Journal publications continue to be the main engine of DUT’s research output. The university claimed 553.36 journal units, with 532.40 units approved, reflecting a 96.2% approval rate. “This is important because journals are where our research is most visible internationally,” Prof Nemavhola noted. “It also means our internal processes, author verification, affiliations, supporting evidence and accurate capture must be excellent because journals are where small errors get magnified.”

Book publications and book chapters showed a significant rebound in 2024. DUT claimed 78.15 units and was awarded 67.95 units, translating into an 86.9% approval rate. Year-on-year growth in this category demonstrated a recovery, after earlier fluctuations. Published conference proceedings also strengthened. DUT claimed 71.10 units and was awarded 60.64 units, with an 85.3% approval rate, reflecting steady consolidation in this category.

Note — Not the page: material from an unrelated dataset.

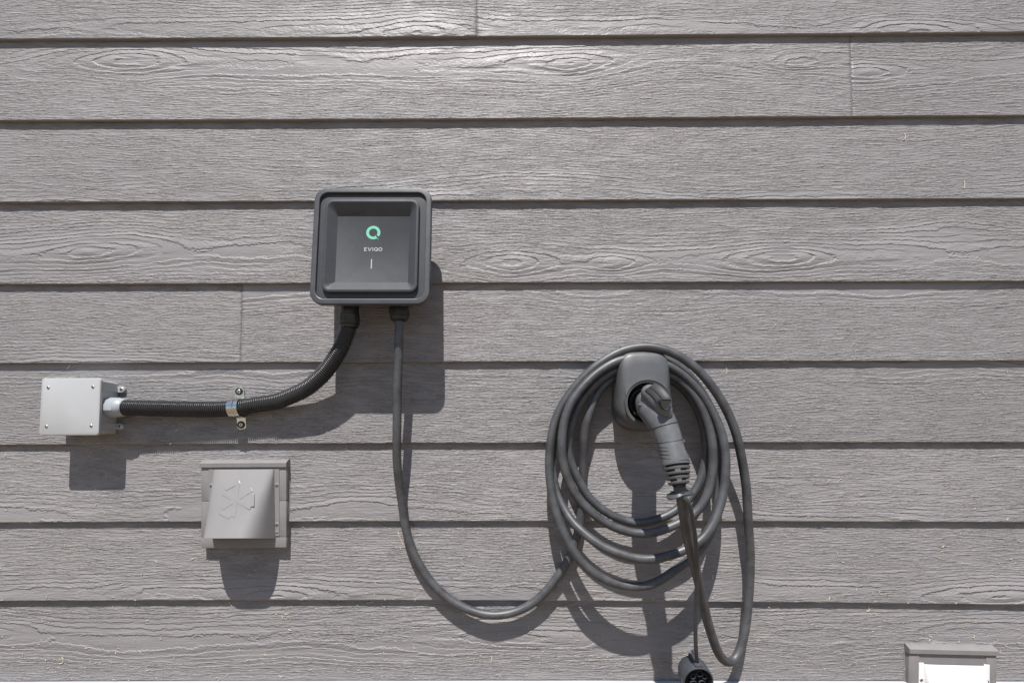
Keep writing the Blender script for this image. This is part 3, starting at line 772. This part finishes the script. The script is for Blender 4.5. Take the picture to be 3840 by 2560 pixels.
# ------------------------------------------------------------------ exhaust vents
def vent(name, label, cx_px, ztop, roll, tilt, hoodm, mirror, emblem, hb, wdt=192.0, hgt=196.0, face=(0.0, 0.0), hood_top=22.0, group=None):
    """mounting block with drip cap and a flared sheet-metal hood; top middle of the block at cx_px, ztop (mm)"""
    f0 = frame((cx_px, hb, ztop), tilt, roll)
    v = empty(name, f0(0, -hgt, 0), label, 'vent', group)
    hw = wdt/2; pw = 24.0
    # trim pieces of the block
    sp_ = [(-hw, -hw+pw, -hgt*0.46, -14), (-hw, -hw+pw, -hgt+pw+0.5, -hgt*0.46-0.7), (hw-pw, hw, -hgt*0.46, -14), (hw-pw, hw, -hgt+pw+0.5, -hgt*0.46-0.7), (-hw, hw, -hgt, -hgt+pw-0.2)]
    for (u0, u1, v0, v1) in sp_:
        q = sub(f0, (u0+u1)/2, (v0+v1)/2)
        mesh('trim_piece', rbox(q, (u1-u0)/2, (v1-v0)/2, 1.0, -8, 11.0, 1.0, 2), M['block'], v, angle=30)
    mesh('back_plate', boxm(f0, -hw+pw-1, hw-pw+1, -hgt+pw-1, -12, -8, 9.6), M['block'], v, smooth=False)
    # painted bead of caulk where the block meets the boards
    cz = []
    for (u, vv) in [(hw+0.5, -t*6.0) for t in range(1, int(hgt/6))]:
        q = f0(u, vv, 0); r_ = min(8, max(1, sum(1 for e in EF if q[2] < float(e(q[0])))))
        cz.append((q[0]+(vnoise(np.array([vv/9.0]), np.array([1.7]), 3)[0]-.5)*2.0, surf_h(r_, q[2], q[0])-0.6, q[2]))
    cz = smooth_path(np.array(cz), 3)
    mesh('caulk_bead', tube(cz, 2.6+(vnoise(np.arange(len(cz))/2.3, np.zeros(len(cz))+.4, 8)-.5)*1.6, 8), M['block'], v)
    cz2 = cz.copy(); cz2[:, 0] -= 2*(hw+0.5)
    mesh('caulk_bead', tube(cz2, 2.4, 8), M['block'], v)
    # drip cap
    cs = [(-8, 2), (1.0, 2.0), (13.8, -4.0), (14.6, -5.0), (14.6, -14.2), (13.8, -15.0), (10, -15.0), (-8, -15.0)]
    mesh('drip_cap', loft([[f0(u, b, a) for (a, b) in cs] for u in (-hw-1.2, -hw-0.6, hw+0.6, hw+1.2)]), M['block'], v, angle=28)
    # hood
    hx0, hx1 = face[0]-70.0, face[0]+70.0
    top, bot = -hood_top, -hood_top-139.0
    NS = 40; rings = []; ri = []
    def sec(t, off):
        d = 5.0 + 64.0*t; w_ = 68.5 + 3.0*t - off
        n_ = 4.6
        out = []
        for i in range(NS+1):
            a = math.pi*(1-i/NS)
            c, s = math.cos(a), math.sin(a)
            ww = (d-off)*abs(s)**(2/n_); uu = (w_-15.0*ww/67)*math.copysign(abs(c)**(2/n_), c)
            lean = (-6.0 if not mirror else 6.0)*t
            out.append((face[0]+uu + lean*(ww/(d)), top+(bot-top)*t - 17.0*t*(1-ww/d), 10.8+ww))
        return out
    for j in range(21):
        t = j/20; rings.append([f0(*p) for p in sec(t, 0)]); ri.append([f0(*p) for p in sec(t, 1.1)])
    nn = NS+1
    V = [p for r in rings for p in r] + [p for r in ri for p in r]; F = []
    offs = 21*nn
    for j in range(20):
        for i in range(NS):
            F.append((j*nn+i, j*nn+i+1, (j+1)*nn+i+1, (j+1)*nn+i)); F.append((offs+j*nn+i, offs+(j+1)*nn+i, offs+(j+1)*nn+i+1, offs+j*nn+i+1))
    for i in range(NS):
        F.append((20*nn+i, 20*nn+i+1, offs+20*nn+i+1, offs+20*nn+i)); F.append((i, offs+i, offs+i+1, i+1))
    hood = mesh('hood', (V, F), hoodm, v, angle=45, recalc=False)
    for s in (-1, 1):
        fl = mesh('hood_flange', rbox(sub(f0, face[0]+s*74.0, (top+bot)/2-5), 5.6, 76.0, 0.6, 9.0, 12.2, 0.3, 2), hoodm, v, smooth=False)
        for vv in (top-36, top-124):
            mesh('flange_screw', screw_vf(sub(f0, face[0]+s*74.0, vv, 12.2), 4.3, 1.4, slot=1.0), [hoodm if hoodm is M['hood'] else M['screw'], M['dark']], fl)
        mesh('rivet', lathe(sub(f0, face[0]+s*74.0, top-141, 12.2), [(3, 0), (2.6, 1), (1.2, 1.6)], 14), hoodm, fl)
    # damper flap deep inside
    mesh('damper_flap', boxm(f0, face[0]-58, face[0]+58, bot+25, top-4, 11.2, 12.4), hoodm, v, smooth=False)
    if emblem:
        def surf(u, vv):
            t = min(1, max(0, (vv-top)/(bot-top))); d = 5.0+64.0*t
            return f0(u, vv, 10.8+d-0.35)
        def bandq(p, q, w):
            dx, dy = q[0]-p[0], q[1]-p[1]; l = math.hypot(dx, dy); nx_, ny_ = -dy/l*w/2, dx/l*w/2
            return [(p[0]+nx_, p[1]+ny_), (q[0]+nx_, q[1]+ny_), (q[0]-nx_, q[1]-ny_), (p[0]-nx_, p[1]-ny_)]
        E = [bandq((350, 612), (668, 413), 46), bandq((365, 452), (648, 605), 46), bandq((520, 345), (470, 702), 44),
             bandq((388, 416), (540, 340), 34), bandq((668, 592), (674, 462), 30), bandq((338, 652), (440, 704), 34)]
        parts = []
        for ei, pl in enumerate(E):
            q = []; lift = ei*0.08
            for (a, b) in pl:
                sx, sy = 700+a/2.703, 1680+b/2.703
                h = 45.0
                for _ in range(3):
                    X, _h, Z = P(sx, sy, h); vv = Z-ztop; t = (vv-top)/(bot-top); h = hb+10.8+5+64*t
                q.append((X-cx_px, vv))
            mu = sum(a for a, b in q)/len(q); mv = sum(b for a, b in q)/len(q)
            def lay(k, w):
                o_ = []
                for (a, b) in q:
                    u_, v_ = mu+(a-mu)*k, mv+(b-mv)*k; t = min(1, max(0, (v_-top)/(bot-top)))
                    o_.append(f0(u_, v_, 10.8+5.0+64.0*t+w))
                return o_
            parts.append(loft([lay(1.0, -0.6), lay(1.0, 0.1+lift), lay(0.92, 0.55+lift)], False, True))
        mesh('embossed_mark', join(*parts), hoodm, hood, smooth=False)
    return v

c1 = P((757.3+1078)/2+1, 1726, 16); 
vent('exhaust_vent', 'grey painted exhaust vent hood embossed with a star-shaped arrow mark', c1[0], c1[2]+0.0, 0.3, 0.6, M['hood'], False, True, 10.0, face=(1.0, 0.0), hood_top=19.0)
c2 = P(3569, 2424, 18)
vent('exhaust_vent', 'white metal vent hood on grey block at the lower right corner', c2[0], c2[2], -1.4, 0.8, M['white'], True, False, 10.0, wdt=198.0, face=(3.0, 0.0), hood_top=38.0)

# ------------------------------------------------------------------ grass clippings stuck to the wall
rng = np.random.default_rng(5)
clips = []
def clip(sx, sy, ln, ang, curl, wdt=0.55):
    p0 = P(sx, sy, 8)
    r = 0
    while r < 8 and p0[2] < float(EF[r](p0[0])): r += 1
    q = []
    for i in range(5):
        t = (i/4-.5)*ln; a = math.radians(ang)+curl*(i/4-.5)
        x, z = p0[0]+t*math.cos(a), p0[2]+t*math.sin(a)
        q.append((x, surf_h(r, z, x)+0.9+0.6*math.sin(i), z))
    clips.append(tube(q, wdt, 5))
for (sx, sy, ln, a, c) in ((3398, 512, 18, 80, .8), (3612, 694, 18, 86, .3), (2728, 1390, 16, 86, .4), (242, 2476, 22, 75, 1.6), (1500, 2018, 34, -68, .1), (3262, 2288, 12, 60, 1), (1845, 2470, 16, 85, .6),
                          (860, 2265, 14, -60, .3), (252, 1376, 10, 60, .2), (2672, 2160, 9, 80, .1), (2590, 2480, 10, -75, .3), (2950, 1358, 14, 5, .6), (3105, 2240, 8, 70, .4), (1385, 2260, 16, 10, .2)):
    clip(sx, sy, ln, a, c, 0.7)
for _ in range(560):
    sy = 2560 - abs(rng.normal(0, 470))
    if sy < 300: continue
    clip(rng.uniform(0, 3840), sy, rng.uniform(2.5, 9), rng.uniform(0, 180), rng.uniform(-1.5, 1.5), rng.uniform(0.25, 0.55))
gc = mesh('grass_clippings', join(*clips), M['straw'], smooth=False, org=(0, 12, -770), recalc=False)
gc['kind'] = 'stuff'; gc['label'] = 'scattered dry grass clippings stuck to the siding'; gc['category'] = 'clippings'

While volume is one measure of success, quality is key for external recognition. DHET feedback showed that errors in author counts, digital object identifiers and evidence packaging could lead to unit deductions or rejection. The Department treats incorrect author counts as a serious matter, as they directly affect unit allocation and can be considered fraudulent in extreme cases. DUT’s 94.1% approval rate indicated that submissions were increasingly clean, improving from 92.7% in 2023. “As a university, we must treat every research output unit as a protected asset,” Prof Nemavhola said. “A unit lost to avoidable documentation or capture errors is not just an administrative issue. It is lost recognition for scholarly work already completed.”

Looking ahead, DUT aims to turn the 2024 momentum into a sustainable advantage. Strengthening internal controls, particularly around author verification, Digital Object Identifier (DOI) validation and evidence packaging, is central to ensuring all submissions are audit-ready before they reach the Department of Higher Education and Training. “Our next step is to institutionalise a culture of submission integrity,” Prof Nemavhola added. “Output growth must be matched by process excellence, so our researchers are rewarded fully and fairly for what they produce,” he concluded.

The 2024 research output at DUT reflected the combined efforts of researchers, supervisors, postgraduate students and support teams, who ensured submissions were credible and complete. The headline figure of 660.98 units awarded was not just a measure of productivity, it signaled DUT’s growing maturity as a research-focused university and demonstrated the institution’s ability to meet national standards, in a tightening research reporting environment.

Pictured: Professor Fulufhelo Nemavhola, Deputy Vice-Chancellor: Research, Innovation and Engagement at DUT.